Seconde cause particulière de la décadence des oracles.

Il y a ici une difficulté que je ne dissimulerai pas. Dès le temps de Pyrrhus, Apollon était réduit à la prose, c’est-à-dire que les oracles commençaient à déchoir ; et cependant les Romains ne furent maîtres de la Grèce que longtemps après Pyrrhus ; et depuis Pyrrhus jusqu’à l’établissement de la domination romaine dans la Grèce, il y eut en tout ce pays-là autant de guerres et de mouvements que jamais, et autant de sujets importants d’aller à Delphes.

Cela est très vrai. Mais aussi du temps d’Alexandre, et un peu avant Pyrrhus, il se forma dans la Grèce de grandes sectes de philosophes qui se moquaient des oracles, les cyniques, les péripatéticiens, les épicuriens.

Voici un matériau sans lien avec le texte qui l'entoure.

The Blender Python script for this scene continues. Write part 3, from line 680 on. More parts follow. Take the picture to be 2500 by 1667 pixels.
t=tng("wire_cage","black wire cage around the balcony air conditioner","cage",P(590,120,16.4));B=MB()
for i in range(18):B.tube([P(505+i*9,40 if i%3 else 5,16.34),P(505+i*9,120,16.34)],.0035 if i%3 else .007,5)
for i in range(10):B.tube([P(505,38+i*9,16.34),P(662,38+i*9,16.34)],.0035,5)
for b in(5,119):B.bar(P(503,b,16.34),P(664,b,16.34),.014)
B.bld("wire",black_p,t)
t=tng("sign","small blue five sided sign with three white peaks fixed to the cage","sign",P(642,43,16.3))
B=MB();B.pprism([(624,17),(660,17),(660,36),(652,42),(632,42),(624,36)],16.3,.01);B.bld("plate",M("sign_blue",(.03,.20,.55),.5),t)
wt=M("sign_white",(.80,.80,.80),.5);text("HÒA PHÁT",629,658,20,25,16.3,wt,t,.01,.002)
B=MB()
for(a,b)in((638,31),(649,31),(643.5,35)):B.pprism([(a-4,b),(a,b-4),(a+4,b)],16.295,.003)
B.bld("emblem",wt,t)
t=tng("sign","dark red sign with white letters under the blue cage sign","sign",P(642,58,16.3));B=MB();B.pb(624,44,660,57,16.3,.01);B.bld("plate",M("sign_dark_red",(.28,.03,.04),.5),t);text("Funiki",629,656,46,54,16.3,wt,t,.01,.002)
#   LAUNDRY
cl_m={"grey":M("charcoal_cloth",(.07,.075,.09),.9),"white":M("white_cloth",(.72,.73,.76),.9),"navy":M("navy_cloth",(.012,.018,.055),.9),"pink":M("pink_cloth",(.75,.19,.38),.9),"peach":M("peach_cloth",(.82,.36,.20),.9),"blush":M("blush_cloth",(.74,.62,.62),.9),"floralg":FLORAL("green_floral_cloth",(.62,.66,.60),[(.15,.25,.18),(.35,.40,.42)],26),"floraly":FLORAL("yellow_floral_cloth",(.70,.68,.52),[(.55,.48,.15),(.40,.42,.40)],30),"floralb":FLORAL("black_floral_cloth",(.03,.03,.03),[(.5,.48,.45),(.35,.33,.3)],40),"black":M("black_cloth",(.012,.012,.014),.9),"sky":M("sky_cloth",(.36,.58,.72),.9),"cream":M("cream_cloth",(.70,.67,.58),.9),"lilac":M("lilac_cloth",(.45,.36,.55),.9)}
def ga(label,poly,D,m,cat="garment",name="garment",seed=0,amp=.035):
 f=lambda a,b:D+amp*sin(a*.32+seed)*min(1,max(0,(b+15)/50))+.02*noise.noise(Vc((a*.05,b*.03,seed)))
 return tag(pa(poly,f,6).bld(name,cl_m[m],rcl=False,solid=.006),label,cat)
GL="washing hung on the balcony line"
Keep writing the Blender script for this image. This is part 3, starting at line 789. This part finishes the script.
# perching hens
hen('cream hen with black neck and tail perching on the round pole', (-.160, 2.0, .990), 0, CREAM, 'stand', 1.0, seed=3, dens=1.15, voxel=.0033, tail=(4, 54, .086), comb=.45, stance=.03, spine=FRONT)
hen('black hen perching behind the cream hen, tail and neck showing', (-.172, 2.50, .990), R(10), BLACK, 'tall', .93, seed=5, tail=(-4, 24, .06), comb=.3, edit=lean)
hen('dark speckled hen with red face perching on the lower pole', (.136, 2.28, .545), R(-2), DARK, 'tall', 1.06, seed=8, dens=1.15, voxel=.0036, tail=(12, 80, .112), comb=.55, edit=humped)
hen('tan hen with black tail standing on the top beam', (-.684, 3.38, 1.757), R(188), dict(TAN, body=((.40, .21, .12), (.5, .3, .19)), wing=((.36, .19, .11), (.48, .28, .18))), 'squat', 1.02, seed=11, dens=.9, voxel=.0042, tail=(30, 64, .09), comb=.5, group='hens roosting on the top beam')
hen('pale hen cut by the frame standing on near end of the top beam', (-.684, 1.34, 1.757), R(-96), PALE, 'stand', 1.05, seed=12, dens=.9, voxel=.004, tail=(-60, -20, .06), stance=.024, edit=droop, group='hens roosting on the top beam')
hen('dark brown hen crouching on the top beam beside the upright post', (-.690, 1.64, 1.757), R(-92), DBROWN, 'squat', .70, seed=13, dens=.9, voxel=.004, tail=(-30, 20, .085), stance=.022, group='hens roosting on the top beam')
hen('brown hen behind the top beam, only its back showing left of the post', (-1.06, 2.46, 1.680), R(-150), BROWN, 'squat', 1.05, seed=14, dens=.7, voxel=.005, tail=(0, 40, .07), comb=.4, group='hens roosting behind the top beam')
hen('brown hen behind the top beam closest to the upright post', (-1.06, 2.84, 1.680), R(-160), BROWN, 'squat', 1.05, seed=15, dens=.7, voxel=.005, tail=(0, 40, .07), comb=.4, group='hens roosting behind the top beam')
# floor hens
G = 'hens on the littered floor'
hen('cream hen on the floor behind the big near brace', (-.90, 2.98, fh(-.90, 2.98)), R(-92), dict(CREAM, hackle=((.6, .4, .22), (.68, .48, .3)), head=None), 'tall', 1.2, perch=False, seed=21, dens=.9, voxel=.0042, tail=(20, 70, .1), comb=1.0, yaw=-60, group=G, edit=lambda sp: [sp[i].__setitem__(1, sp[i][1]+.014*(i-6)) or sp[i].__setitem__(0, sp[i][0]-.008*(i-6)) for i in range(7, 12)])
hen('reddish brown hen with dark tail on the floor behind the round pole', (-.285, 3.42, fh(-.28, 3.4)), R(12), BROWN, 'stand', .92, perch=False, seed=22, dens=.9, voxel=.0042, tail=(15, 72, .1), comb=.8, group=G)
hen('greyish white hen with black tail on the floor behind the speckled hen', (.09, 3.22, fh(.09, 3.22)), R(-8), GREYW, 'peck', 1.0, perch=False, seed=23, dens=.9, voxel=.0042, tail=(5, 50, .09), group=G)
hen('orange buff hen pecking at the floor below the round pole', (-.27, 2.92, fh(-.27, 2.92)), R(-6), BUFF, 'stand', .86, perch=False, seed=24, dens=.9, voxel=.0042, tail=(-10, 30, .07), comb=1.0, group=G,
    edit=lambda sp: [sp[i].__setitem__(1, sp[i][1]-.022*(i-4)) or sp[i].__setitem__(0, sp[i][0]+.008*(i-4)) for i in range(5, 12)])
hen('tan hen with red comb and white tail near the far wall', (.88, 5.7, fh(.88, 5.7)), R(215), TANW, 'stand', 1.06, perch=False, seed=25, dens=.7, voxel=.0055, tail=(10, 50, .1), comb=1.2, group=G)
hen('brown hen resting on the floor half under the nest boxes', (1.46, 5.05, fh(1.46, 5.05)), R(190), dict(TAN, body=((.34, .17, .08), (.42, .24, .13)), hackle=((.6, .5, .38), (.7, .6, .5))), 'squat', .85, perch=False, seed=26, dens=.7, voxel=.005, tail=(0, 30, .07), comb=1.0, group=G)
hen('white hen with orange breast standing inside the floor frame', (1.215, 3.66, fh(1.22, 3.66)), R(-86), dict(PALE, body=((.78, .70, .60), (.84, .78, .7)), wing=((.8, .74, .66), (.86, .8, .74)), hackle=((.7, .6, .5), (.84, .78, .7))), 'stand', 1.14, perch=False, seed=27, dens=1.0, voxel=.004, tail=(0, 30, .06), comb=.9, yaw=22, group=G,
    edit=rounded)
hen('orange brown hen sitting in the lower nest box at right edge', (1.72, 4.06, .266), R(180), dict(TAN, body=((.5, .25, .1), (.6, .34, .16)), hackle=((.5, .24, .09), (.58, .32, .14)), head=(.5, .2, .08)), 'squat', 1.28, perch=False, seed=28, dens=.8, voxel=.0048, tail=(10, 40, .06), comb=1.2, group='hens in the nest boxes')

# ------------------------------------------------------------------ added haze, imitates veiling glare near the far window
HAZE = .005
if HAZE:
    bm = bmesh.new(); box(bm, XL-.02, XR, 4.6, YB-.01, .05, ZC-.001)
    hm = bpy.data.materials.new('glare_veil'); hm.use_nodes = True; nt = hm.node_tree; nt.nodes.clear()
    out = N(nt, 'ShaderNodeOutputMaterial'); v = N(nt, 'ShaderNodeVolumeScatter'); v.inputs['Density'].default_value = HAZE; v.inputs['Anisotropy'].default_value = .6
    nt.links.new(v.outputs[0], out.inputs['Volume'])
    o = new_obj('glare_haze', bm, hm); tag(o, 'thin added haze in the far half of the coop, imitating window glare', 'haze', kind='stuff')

Les épicuriens surtout ne faisaient que plaisanter des méchants vers qui venaient de Delphes, car les prêtres les faisaient comme ils pouvaient ; souvent même péchaient-ils contre les règles de la mesure, et ces philosophes railleurs trouvaient fort mauvais qu’Apollon, le dieu de la poésie, fût infiniment au-dessous d’Homère, qui n’avait été qu’un simple mortel inspiré par Apollon même.